# Stored data
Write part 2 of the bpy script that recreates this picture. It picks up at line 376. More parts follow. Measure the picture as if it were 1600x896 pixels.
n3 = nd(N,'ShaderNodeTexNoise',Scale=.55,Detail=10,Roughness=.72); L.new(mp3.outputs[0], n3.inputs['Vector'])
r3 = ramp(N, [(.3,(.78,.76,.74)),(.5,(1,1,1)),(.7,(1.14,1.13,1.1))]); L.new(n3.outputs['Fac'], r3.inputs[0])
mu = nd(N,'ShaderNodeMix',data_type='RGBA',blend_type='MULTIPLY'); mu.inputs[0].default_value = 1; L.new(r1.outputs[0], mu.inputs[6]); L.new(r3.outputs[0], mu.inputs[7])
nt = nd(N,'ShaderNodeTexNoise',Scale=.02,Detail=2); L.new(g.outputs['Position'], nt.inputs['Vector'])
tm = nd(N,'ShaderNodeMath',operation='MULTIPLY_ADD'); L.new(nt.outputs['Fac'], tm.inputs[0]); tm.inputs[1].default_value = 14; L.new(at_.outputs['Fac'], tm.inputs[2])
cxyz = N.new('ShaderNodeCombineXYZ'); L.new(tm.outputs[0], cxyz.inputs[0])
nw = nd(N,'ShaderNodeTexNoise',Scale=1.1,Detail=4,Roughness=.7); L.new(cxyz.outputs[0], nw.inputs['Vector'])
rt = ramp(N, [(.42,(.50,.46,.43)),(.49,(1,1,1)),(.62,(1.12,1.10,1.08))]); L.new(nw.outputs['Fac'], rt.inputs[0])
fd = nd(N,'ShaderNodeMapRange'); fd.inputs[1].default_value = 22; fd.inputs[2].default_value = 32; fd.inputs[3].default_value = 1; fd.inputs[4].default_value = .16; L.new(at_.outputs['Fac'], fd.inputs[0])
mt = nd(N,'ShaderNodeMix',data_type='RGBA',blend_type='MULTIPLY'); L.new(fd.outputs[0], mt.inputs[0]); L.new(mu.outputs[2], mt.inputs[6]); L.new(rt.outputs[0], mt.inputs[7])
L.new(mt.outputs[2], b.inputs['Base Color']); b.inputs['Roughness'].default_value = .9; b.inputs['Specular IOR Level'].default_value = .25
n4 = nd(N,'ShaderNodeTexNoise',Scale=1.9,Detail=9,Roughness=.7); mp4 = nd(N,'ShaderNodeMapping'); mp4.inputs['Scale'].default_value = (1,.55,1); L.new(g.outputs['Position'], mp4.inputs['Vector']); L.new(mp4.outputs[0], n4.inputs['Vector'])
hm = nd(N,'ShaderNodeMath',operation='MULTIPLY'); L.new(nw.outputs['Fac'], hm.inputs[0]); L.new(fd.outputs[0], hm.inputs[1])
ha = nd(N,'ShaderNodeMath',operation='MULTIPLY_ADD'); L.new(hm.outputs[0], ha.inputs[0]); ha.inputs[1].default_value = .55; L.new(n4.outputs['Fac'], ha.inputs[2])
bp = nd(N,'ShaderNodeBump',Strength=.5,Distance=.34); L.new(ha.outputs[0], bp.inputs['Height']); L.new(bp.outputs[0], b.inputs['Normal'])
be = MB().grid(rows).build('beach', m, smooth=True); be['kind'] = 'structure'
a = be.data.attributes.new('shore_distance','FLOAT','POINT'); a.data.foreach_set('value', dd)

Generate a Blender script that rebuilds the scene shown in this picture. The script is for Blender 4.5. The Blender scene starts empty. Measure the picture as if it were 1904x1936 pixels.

# WHAT YOU SHOULD DO
From the records above, extract every line exactly as it stands.

# TASK ANSWER
Write part 2 of the bpy script that recreates this picture. It picks up at line 376. More parts follow. Measure the picture as if it were 1600x896 pixels.
n3 = nd(N,'ShaderNodeTexNoise',Scale=.55,Detail=10,Roughness=.72); L.new(mp3.outputs[0], n3.inputs['Vector'])
r3 = ramp(N, [(.3,(.78,.76,.74)),(.5,(1,1,1)),(.7,(1.14,1.13,1.1))]); L.new(n3.outputs['Fac'], r3.inputs[0])
mu = nd(N,'ShaderNodeMix',data_type='RGBA',blend_type='MULTIPLY'); mu.inputs[0].default_value = 1; L.new(r1.outputs[0], mu.inputs[6]); L.new(r3.outputs[0], mu.inputs[7])
nt = nd(N,'ShaderNodeTexNoise',Scale=.02,Detail=2); L.new(g.outputs['Position'], nt.inputs['Vector'])
tm = nd(N,'ShaderNodeMath',operation='MULTIPLY_ADD'); L.new(nt.outputs['Fac'], tm.inputs[0]); tm.inputs[1].default_value = 14; L.new(at_.outputs['Fac'], tm.inputs[2])
cxyz = N.new('ShaderNodeCombineXYZ'); L.new(tm.outputs[0], cxyz.inputs[0])
nw = nd(N,'ShaderNodeTexNoise',Scale=1.1,Detail=4,Roughness=.7); L.new(cxyz.outputs[0], nw.inputs['Vector'])
rt = ramp(N, [(.42,(.50,.46,.43)),(.49,(1,1,1)),(.62,(1.12,1.10,1.08))]); L.new(nw.outputs['Fac'], rt.inputs[0])
fd = nd(N,'ShaderNodeMapRange'); fd.inputs[1].default_value = 22; fd.inputs[2].default_value = 32; fd.inputs[3].default_value = 1; fd.inputs[4].default_value = .16; L.new(at_.outputs['Fac'], fd.inputs[0])
mt = nd(N,'ShaderNodeMix',data_type='RGBA',blend_type='MULTIPLY'); L.new(fd.outputs[0], mt.inputs[0]); L.new(mu.outputs[2], mt.inputs[6]); L.new(rt.outputs[0], mt.inputs[7])
L.new(mt.outputs[2], b.inputs['Base Color']); b.inputs['Roughness'].default_value = .9; b.inputs['Specular IOR Level'].default_value = .25
n4 = nd(N,'ShaderNodeTexNoise',Scale=1.9,Detail=9,Roughness=.7); mp4 = nd(N,'ShaderNodeMapping'); mp4.inputs['Scale'].default_value = (1,.55,1); L.new(g.outputs['Position'], mp4.inputs['Vector']); L.new(mp4.outputs[0], n4.inputs['Vector'])
hm = nd(N,'ShaderNodeMath',operation='MULTIPLY'); L.new(nw.outputs['Fac'], hm.inputs[0]); L.new(fd.outputs[0], hm.inputs[1])
ha = nd(N,'ShaderNodeMath',operation='MULTIPLY_ADD'); L.new(hm.outputs[0], ha.inputs[0]); ha.inputs[1].default_value = .55; L.new(n4.outputs['Fac'], ha.inputs[2])
bp = nd(N,'ShaderNodeBump',Strength=.5,Distance=.34); L.new(ha.outputs[0], bp.inputs['Height']); L.new(bp.outputs[0], b.inputs['Normal'])
be = MB().grid(rows).build('beach', m, smooth=True); be['kind'] = 'structure'
a = be.data.attributes.new('shore_distance','FLOAT','POINT'); a.data.foreach_set('value', dd)

Generate a Blender script that rebuilds the scene shown in this picture. The script is for Blender 4.5. The Blender scene starts empty. Measure the picture as if it were 1904x1936 pixels.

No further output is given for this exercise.